Другая особенность — это очень специфичная работа с азбукой, каким-то образом повторяющая русско-советское образование. Точнее, эта работа перевыполняет образовательный план. Третья особенность объединяет первые две: это называние тех имен, которые таким образом перевыполняют план. В первую очередь перед нами возникает имя самого Пригова. С одной стороны, переводить имена не обязательно; с другой стороны, этими именами воспроизводится весь советский концептуалистский контекст. Имя = след.
Т-Т-Третья азбука
Т-т-т-т-т-т-т-т-т-т-т-т-т
Т-т-т-т-т-т-т-т-т — то-то-Товарищ
В четвертой «Азбуке» буквы исчезают, а на их месте появляются имена (фамилия «Пригов» всплывает 19 раз в одном ряду, в целом же в тексте азбуки это имя встречается 297 раз; нельзя не отметить, что в ней можно повстречать и фамилии Рубинштейна, Некрасова, Сорокина, Кабакова и, конечно же, великого концептуалиста Пушкина). При переводе всех «Азбук» надо обязательно перевести и эту, но как?
Во всяком случае, материал нужно воспроизвести как можно ближе к оригиналу. В то же время надо иметь в виду, что возникает эквивалентность между именами и буквами.

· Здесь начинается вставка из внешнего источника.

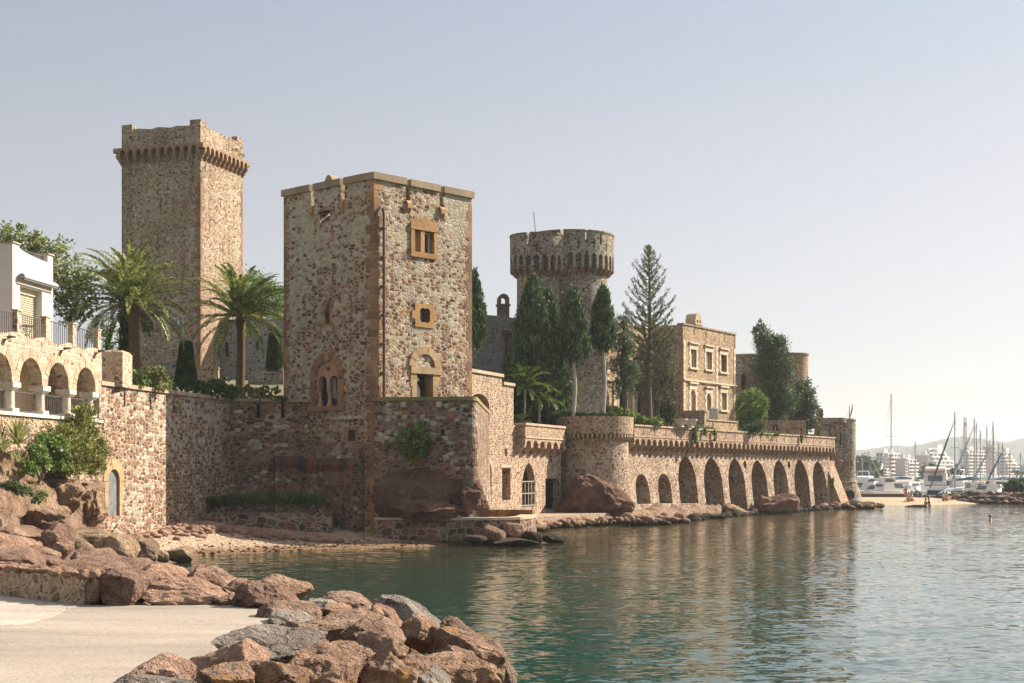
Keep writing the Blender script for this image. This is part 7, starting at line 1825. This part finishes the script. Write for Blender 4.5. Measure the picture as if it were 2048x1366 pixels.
for a in ((1872, 190, 11, 1.25, 'large white motor yacht seen from astern, in front of the round tree', True, 1.35, plain('red_brown_canopy', (0.30, 0.16, 0.13), .8)), (1728, 184, 7, 2.6, 'low white motorboat right of the corner tower base', False, .9), (1757, 178, 6, 2.9, 'pale covered motorboat in front of the low white block', False, .8), (1779, 174, 6.5, .5, 'pale motorboat under the tallest mast', False, .9),
          (1806, 184, 8, 2.2, 'white motorboat with a dark windscreen right of the tallest mast', False, .9), (1762, 190, 8, 1.9, 'white cabin boat with a dark green canopy by the low white block', False, 1.1, M['furl']), (1905, 188, 7.5, 2.5, 'white motorboat with arched windows behind the blue furled jib', True, 1.0), (1992, 180, 6.5, 1.6, 'cream cabin boat with two dark stern windows', False, 1.0), (1978, 173, 5.5, 2.4, 'dark topped small motorboat left of the cream one', False, .8, M['dark']), (1950, 176, 5, 1.9, 'small boat with a tan cover behind the breakwater', False, .9, plain('tan_cover', (0.45, 0.36, 0.22), .8)), (1733, 195, 8, 1.0, 'white yacht with a tall superstructure close to the corner tower', True, .95)): motor_yacht(*a)

WALLW = plain('white_apartment_wall', (0.74, 0.70, 0.66), .85, var=.06, nscale=.2); WALLG = plain('grey_apartment_wall', (0.44, 0.40, 0.39), .85, var=.06, nscale=.2); WALLP = plain('pinkish_apartment_wall', (0.52, 0.45, 0.44), .85, var=.06, nscale=.2)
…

Для воспроизведения материала существуют три возможности: кириллицей, латиницей или же в смешанном виде, т. е. исчезающая азбука может быть отображена кириллицей, а имена — точнее, фамилии — латиницей. На это можно возразить, что это совсем не перевод. Но концептуалистский жест не поддается переводу просто с одного языка на другой. А может быть, он переводится именно за счет того, что не переводится.